Reproduce every line of the listing as written, apart from the pictures.
# DATA SECTION start
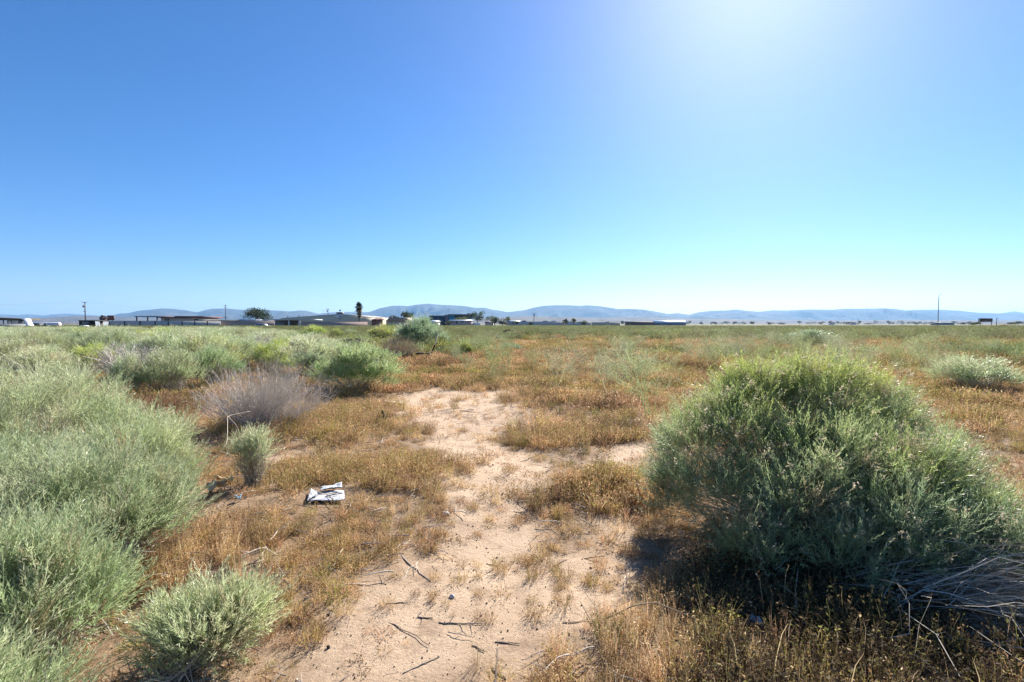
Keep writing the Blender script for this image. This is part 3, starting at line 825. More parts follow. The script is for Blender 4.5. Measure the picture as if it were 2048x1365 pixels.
# --- the grey dead one
def dead_shrub(seed, lobes, n1, base_r, cols, w=.0014, side=7):
    rg = np.random.default_rng(seed); mb = MB()
    lo = np.array(lobes, float); pk = rg.integers(0, len(lo), n1)
    d = unit(rg.normal(size=(n1, 3))); d[:, 2] = np.abs(d[:, 2]) * np.where(rg.random(n1) < .8, 1, -.3)
    e = lo[pk, :3] + d * lo[pk, 3:] * rg.uniform(.6, 1.05, (n1, 1)); e[:, 2] = np.maximum(e[:, 2], .06)
    b = np.concatenate([rg.normal(0, base_r, (n1, 2)), np.full((n1, 1), -.02)], 1)
    m_ = b + (e - b) * np.array([.6, .6, .38]) + rg.normal(0, .04, (n1, 3))
    t = np.linspace(0, 1, 6)[None, :, None]
    P = (1 - t) ** 2 * b[:, None] + 2 * t * (1 - t) * m_[:, None] + t ** 2 * e[:, None]
    cols = np.asarray(cols, float)
    c = cols[rg.integers(0, len(cols), n1)] * rg.uniform(.75, 1.25, (n1, 1))
    mb.strands(P, np.array([2.2, 1.9, 1.5, 1.2, .9, .5])[None] * w * rg.uniform(.7, 1.3, (n1, 1)), c, rg)
    n2 = n1 * side; i2 = np.repeat(np.arange(n1), side); u = rg.uniform(.3, 1, (n2, 1))
    s0 = (1 - u) ** 2 * b[i2] + 2 * u * (1 - u) * m_[i2] + u ** 2 * e[i2]
    dr = unit(unit((e - m_)[i2]) + rg.normal(0, .38, (n2, 3)) + np.array([0, 0, .22]))
    l = rg.uniform(.10, .30, (n2, 1)); s1 = s0 + dr * l
    mb.strands(np.stack([s0, (s0 + s1) / 2 + rg.normal(0, .008, (n2, 3)), s1], 1), np.array([1., .8, .4])[None] * w * .8 * np.ones((n2, 1)), c[i2] * rg.uniform(.85, 1.2, (n2, 1)), rg)
    n3 = n2 * 2; i3 = np.repeat(np.arange(n2), 2); u = rg.uniform(.3, .9, (n3, 1))
    q0 = s0[i3] * (1 - u) + s1[i3] * u; q1 = q0 + unit(dr[i3] + rg.normal(0, .5, (n3, 3))) * rg.uniform(.04, .11, (n3, 1))
    mb.strands(np.stack([q0, q1], 1), np.array([.7, .4])[None] * w * .8 * np.ones((n3, 1)), c[i2][i3] * rg.uniform(.9, 1.25, (n3, 1)), rg)
    return mb


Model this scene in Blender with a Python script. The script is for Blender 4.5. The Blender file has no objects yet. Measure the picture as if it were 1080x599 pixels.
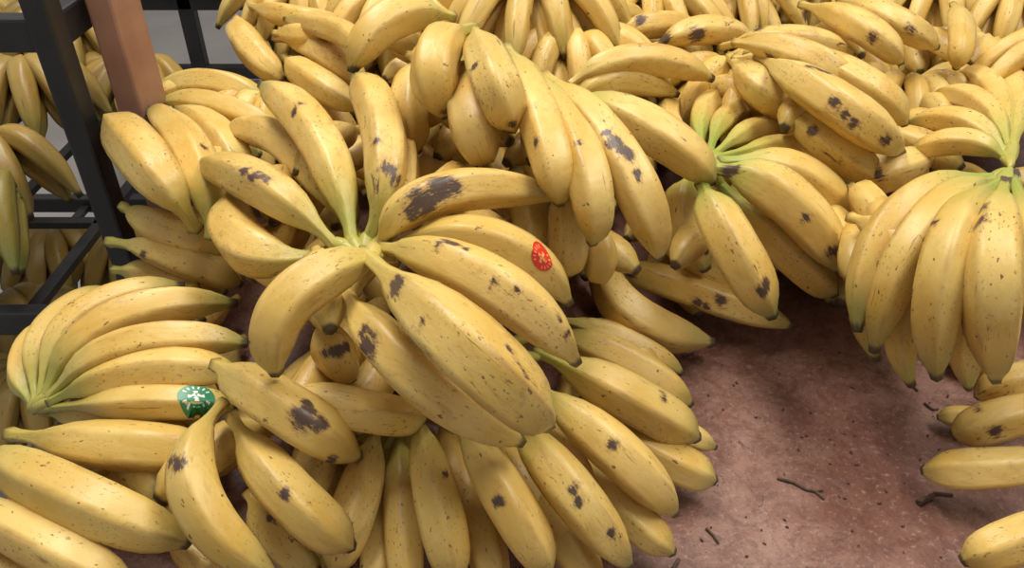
# DATA SECTION end
EXERCISE RESPONSE:
Keep writing the Blender script for this image. This is part 3, starting at line 825. More parts follow. The script is for Blender 4.5. Measure the picture as if it were 2048x1365 pixels.
# --- the grey dead one
def dead_shrub(seed, lobes, n1, base_r, cols, w=.0014, side=7):
    rg = np.random.default_rng(seed); mb = MB()
    lo = np.array(lobes, float); pk = rg.integers(0, len(lo), n1)
    d = unit(rg.normal(size=(n1, 3))); d[:, 2] = np.abs(d[:, 2]) * np.where(rg.random(n1) < .8, 1, -.3)
    e = lo[pk, :3] + d * lo[pk, 3:] * rg.uniform(.6, 1.05, (n1, 1)); e[:, 2] = np.maximum(e[:, 2], .06)
    b = np.concatenate([rg.normal(0, base_r, (n1, 2)), np.full((n1, 1), -.02)], 1)
    m_ = b + (e - b) * np.array([.6, .6, .38]) + rg.normal(0, .04, (n1, 3))
    t = np.linspace(0, 1, 6)[None, :, None]
    P = (1 - t) ** 2 * b[:, None] + 2 * t * (1 - t) * m_[:, None] + t ** 2 * e[:, None]
    cols = np.asarray(cols, float)
    c = cols[rg.integers(0, len(cols), n1)] * rg.uniform(.75, 1.25, (n1, 1))
    mb.strands(P, np.array([2.2, 1.9, 1.5, 1.2, .9, .5])[None] * w * rg.uniform(.7, 1.3, (n1, 1)), c, rg)
    n2 = n1 * side; i2 = np.repeat(np.arange(n1), side); u = rg.uniform(.3, 1, (n2, 1))
    s0 = (1 - u) ** 2 * b[i2] + 2 * u * (1 - u) * m_[i2] + u ** 2 * e[i2]
    dr = unit(unit((e - m_)[i2]) + rg.normal(0, .38, (n2, 3)) + np.array([0, 0, .22]))
    l = rg.uniform(.10, .30, (n2, 1)); s1 = s0 + dr * l
    mb.strands(np.stack([s0, (s0 + s1) / 2 + rg.normal(0, .008, (n2, 3)), s1], 1), np.array([1., .8, .4])[None] * w * .8 * np.ones((n2, 1)), c[i2] * rg.uniform(.85, 1.2, (n2, 1)), rg)
    n3 = n2 * 2; i3 = np.repeat(np.arange(n2), 2); u = rg.uniform(.3, .9, (n3, 1))
    q0 = s0[i3] * (1 - u) + s1[i3] * u; q1 = q0 + unit(dr[i3] + rg.normal(0, .5, (n3, 3))) * rg.uniform(.04, .11, (n3, 1))
    mb.strands(np.stack([q0, q1], 1), np.array([.7, .4])[None] * w * .8 * np.ones((n3, 1)), c[i2][i3] * rg.uniform(.9, 1.25, (n3, 1)), rg)
    return mb


Model this scene in Blender with a Python script. The script is for Blender 4.5. The Blender file has no objects yet. Measure the picture as if it were 1080x599 pixels.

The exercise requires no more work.